5. Berjalan di Jalur Masyiyah Tuhan
Tidak ada yang lebih indah dari seorang hamba yang
berusaha berperilaku sesuai dengan masyiyah dan
kehendak Allah. Telah tertulis di lauhul mahfudz bahwa
Imam Husain as. serta para sahabatnya terbunuh dan
Sayidah Zainab as. ditawan; dan betapa indah melihat
sekelompok orang seperti mereka berjalan di jalan yang
telah digariskan?
Bukankah sebelumnya secara ghaib Imam Husain as. telah
diberitahu bahwa Allah ingin melihatnya mati syahid?
Bukankah masyiyah Allah menghnedaki keturunan suci
Rasulullah ditawan demi tegaknya agama-Nya? Lalu untuk
apa bersedih akan kematian dan penawanan ini?
Keduanya harus dilaksanakan demi tegaknya agama
Rasulullah saw.; itupun dengan penuh cinta dan sabar!
Bagi Sayidah Zainab as. betapa indah perjalanan yang
mereka lakukan tersebut sesuai dengan apa yang
temaktub di lauhul mahfudz. Ia memandang segala yang
terjadi dari awal hingga akhir sebagai perwujudan apa
yang termaktub di sisi Allah. Ia melihat semua itu
indah. Apakah jika kita memandang Asyura dengan sudut
pandang seperti ini kita tidak menemukan keindahan di
dalamnya?
6. Malam-Malam Penuh Keindahan
Peristiwa ini adalah salah satu manifestasi keindahan.
Mereka adalah orang-orang yang memilih untuk berhenti
dan diam—yang merupakan symbol kesetiaan dan
pengorbanan—ketika berhadapan dengan dua persimpangan
jalan. Mereka lebih memilih untuk menyertai Imam
Husain as. dan di mata mereka hidup tanpa Al Husain
as. adalah kematian dan kehinaan.
Banyak keindahan yang dapat kita temukan di Asyura.
Kita mendengar pujian Imam Husain as. terhadap para
sahabatnya yang setia, bincang-bincang beliau dengan
Qasim, para sahabat yang tidak tidur semalaman hingga
pagi hari, terdengarnya tilawah Qur’an dari bibir-
bibir sahabat di setiap kemah, ungkapan kesetiaan para
sahabat di hadapan Sayidah Zainab as. dan Imam Husain
as., semua itu sangatlah indah; bangaimana Sayidah
Zainab as. tidak melihat keindahan?
Perjuangan Imam Husain as. menjadi suri tauladan bagi
perjuangan-perjuangan melawan kebatilan yang lainnya;
bukankah ini keindahan?
Detik-detik Asyura telah berubah menjadi pelajaran-
pelajaran berharga bagi umat manusia tentang
kebebasan, kesetiaan, iman, keberanian, pemahaman dan
lain sebagainya; apakah ini bukan keindahan?

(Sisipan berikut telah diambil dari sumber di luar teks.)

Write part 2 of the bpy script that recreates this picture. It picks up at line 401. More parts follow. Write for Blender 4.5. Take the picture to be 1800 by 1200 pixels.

Darah yang tertumpah di hari itu telah menjadi cambuk
adzab bagi kezaliman dan orang-orang yang zalim;
bukankah ini keindahan?
Musuh-musuh Allah mengira bahwa dengan membantai Imam
Husain as. beserta sahabatnya mereka dapat menggapai
impian mereka. Tapi di mata Sayidah Zainab as., justru
mereka telah menggali kuburan untuk diri mereka
sendiri. Justru cahaya Ahlul Bait as. semakin bersinar
terang mengalahkan gemerlap sinar yang lainnya; nama
mereka kekal dikenang dan agama Allah tegak terjaga.
Sayidah Zainab as. mengerti arti semua pengorbanan
besar ini. Dengan jiwa yang besar, ketika wali Kufah
dengan lidah najisnya berkata, “Apa pendapatmu
terhadap apa yang telah dilakukan Tuhan terhadap
saudara dan keluargamu?”, beliau menjawab, “Aku tidak
melihat apapun selain keindahan.”
CATATAN :
[1] Jawaban permasalahan ini adalah penjelasan Jawad
Muhadisi.
[2] A’yanus Syiah, jilid 1, halaman 597.
[3] Mausu’ah Kalimatil Imam Husain as, halaman 328.
[4] Sahife e Nur, jilid 13, halaman 65.
[5] Amali, Syaikh Thusi, halaman 66.